The test-prep institute, which includes a full-time five-week summer session and twice-a-week workshops during the school year, was a core part of the city’s strategy to diversify the ranks of the elite schools. But the intensive program has been hampered by a Supreme Court decision last year that ordered districts to remain race-neutral in efforts to diversify schools. Now the program gives preference to students based only on family income, not race.

And enrollment in the institute has fallen to 2,800 students at 10 sites this year, from 3,800 students at 17 sites in 2006. Education officials said that they reduced the number of sites to standardize the curriculum and that despite the drop in enrollment, more students were currently receiving the full test-prep regimen.

The test itself, consisting of 45 verbal questions and 50 math questions, measuring students’ ability, for instance, to put sentences in order and discern geometrical angles, has also become a subject of criticism.
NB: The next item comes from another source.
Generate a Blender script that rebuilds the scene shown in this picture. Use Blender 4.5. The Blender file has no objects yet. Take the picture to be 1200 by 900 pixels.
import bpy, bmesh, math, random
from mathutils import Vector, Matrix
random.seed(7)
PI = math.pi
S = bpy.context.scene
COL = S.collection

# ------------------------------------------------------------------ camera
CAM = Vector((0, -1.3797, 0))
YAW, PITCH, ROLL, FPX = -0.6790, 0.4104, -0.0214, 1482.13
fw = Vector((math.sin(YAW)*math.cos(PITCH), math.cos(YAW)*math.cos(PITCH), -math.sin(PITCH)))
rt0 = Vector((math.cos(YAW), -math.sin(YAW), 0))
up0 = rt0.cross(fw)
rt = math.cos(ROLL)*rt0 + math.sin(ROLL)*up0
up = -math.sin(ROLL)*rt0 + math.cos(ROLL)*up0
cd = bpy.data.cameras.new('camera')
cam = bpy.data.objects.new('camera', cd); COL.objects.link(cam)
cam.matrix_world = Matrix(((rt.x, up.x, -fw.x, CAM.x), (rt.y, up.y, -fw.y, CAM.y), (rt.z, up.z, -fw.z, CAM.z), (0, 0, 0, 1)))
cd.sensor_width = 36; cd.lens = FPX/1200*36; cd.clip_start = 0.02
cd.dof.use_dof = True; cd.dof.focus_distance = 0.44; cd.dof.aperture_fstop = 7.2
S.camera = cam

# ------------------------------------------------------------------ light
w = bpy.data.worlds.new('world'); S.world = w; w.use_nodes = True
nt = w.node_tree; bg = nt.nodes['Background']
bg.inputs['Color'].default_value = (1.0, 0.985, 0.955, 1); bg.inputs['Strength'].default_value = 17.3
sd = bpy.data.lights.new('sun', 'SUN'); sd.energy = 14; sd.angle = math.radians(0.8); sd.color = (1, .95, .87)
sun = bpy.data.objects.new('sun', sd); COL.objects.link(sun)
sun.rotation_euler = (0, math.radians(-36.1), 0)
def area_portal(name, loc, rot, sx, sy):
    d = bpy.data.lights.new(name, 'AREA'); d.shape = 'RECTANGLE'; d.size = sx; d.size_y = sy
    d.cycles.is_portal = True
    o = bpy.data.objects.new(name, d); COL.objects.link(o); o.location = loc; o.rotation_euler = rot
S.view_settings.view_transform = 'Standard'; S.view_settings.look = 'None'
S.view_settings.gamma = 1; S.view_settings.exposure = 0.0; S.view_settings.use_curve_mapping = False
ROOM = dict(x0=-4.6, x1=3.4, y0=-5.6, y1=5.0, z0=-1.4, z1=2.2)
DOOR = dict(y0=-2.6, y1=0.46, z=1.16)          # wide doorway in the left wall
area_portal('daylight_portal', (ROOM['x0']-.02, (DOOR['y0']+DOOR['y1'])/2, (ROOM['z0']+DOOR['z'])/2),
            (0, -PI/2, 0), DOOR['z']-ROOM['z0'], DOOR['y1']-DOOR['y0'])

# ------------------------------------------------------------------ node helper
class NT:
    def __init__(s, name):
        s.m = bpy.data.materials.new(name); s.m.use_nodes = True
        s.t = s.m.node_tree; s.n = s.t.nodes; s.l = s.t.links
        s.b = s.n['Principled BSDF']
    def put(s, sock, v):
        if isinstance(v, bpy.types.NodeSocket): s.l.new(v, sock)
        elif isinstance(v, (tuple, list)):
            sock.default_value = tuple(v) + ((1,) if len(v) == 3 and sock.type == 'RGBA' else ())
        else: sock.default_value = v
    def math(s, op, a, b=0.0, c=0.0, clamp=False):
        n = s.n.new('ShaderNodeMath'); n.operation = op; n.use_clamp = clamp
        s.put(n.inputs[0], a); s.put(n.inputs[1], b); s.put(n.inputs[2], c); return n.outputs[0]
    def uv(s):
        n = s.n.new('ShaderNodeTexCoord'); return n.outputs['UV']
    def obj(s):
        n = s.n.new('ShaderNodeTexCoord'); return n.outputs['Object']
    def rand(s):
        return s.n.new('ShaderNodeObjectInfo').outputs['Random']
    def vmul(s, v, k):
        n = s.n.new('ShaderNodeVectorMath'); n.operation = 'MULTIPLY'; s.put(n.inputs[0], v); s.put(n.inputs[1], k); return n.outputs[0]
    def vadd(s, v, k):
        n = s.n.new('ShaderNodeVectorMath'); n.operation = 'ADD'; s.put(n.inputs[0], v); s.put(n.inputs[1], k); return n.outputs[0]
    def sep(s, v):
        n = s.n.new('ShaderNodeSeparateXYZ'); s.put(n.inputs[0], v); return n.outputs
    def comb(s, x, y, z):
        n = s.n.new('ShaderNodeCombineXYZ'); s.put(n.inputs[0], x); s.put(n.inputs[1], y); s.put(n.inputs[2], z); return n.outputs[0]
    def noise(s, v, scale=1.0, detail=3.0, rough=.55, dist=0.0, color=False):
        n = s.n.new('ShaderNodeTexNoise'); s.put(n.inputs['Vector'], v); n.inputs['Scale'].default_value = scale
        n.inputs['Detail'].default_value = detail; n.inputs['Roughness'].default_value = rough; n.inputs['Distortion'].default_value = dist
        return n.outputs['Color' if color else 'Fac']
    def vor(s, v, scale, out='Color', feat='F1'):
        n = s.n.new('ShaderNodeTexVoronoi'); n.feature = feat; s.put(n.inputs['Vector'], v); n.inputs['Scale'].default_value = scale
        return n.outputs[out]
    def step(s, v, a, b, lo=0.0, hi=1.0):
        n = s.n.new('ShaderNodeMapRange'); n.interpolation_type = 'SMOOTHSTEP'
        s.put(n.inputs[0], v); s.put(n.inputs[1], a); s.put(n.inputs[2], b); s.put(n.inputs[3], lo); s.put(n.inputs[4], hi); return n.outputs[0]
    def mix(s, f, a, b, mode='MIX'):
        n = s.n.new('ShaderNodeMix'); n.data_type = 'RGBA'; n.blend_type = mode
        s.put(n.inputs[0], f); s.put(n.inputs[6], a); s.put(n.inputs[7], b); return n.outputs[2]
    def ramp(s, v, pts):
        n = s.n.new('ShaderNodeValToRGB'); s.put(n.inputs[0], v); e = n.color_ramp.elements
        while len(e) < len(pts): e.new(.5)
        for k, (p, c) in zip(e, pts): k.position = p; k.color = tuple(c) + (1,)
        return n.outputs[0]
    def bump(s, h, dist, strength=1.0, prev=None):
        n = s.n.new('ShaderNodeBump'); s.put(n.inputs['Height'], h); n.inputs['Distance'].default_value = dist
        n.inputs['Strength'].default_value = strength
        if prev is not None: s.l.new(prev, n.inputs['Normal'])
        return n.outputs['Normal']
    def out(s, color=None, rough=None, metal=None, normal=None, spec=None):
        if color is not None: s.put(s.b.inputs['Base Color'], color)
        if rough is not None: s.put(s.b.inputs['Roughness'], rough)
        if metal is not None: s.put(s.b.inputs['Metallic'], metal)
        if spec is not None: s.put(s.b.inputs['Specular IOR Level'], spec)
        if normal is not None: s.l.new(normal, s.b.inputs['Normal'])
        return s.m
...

Joshua N. Feinman, an economist who graduated from Stuyvesant and is the parent of a Bronx Science junior, recently released a study challenging the validity of the test, saying it had not undergone normal predictive bias studies to see if it was skewed toward any gender or racial groups. The study revives complaints from the 1960s, when civil rights groups charged that the tests were unfair to black and Puerto Rican children and should not be the only criterion determining access to the schools.

Department of Education officials said they were confident that the test, which is manufactured by Pearson and has been used since the 1970s, was reliable.

These results are all straight out of La Griffe du Lion 101, but it constantly comes as a big surprise to people like Joel Klein.

But, of course, now that Obama is in, we have Hope and Change, so everything will be different Real Soon Now.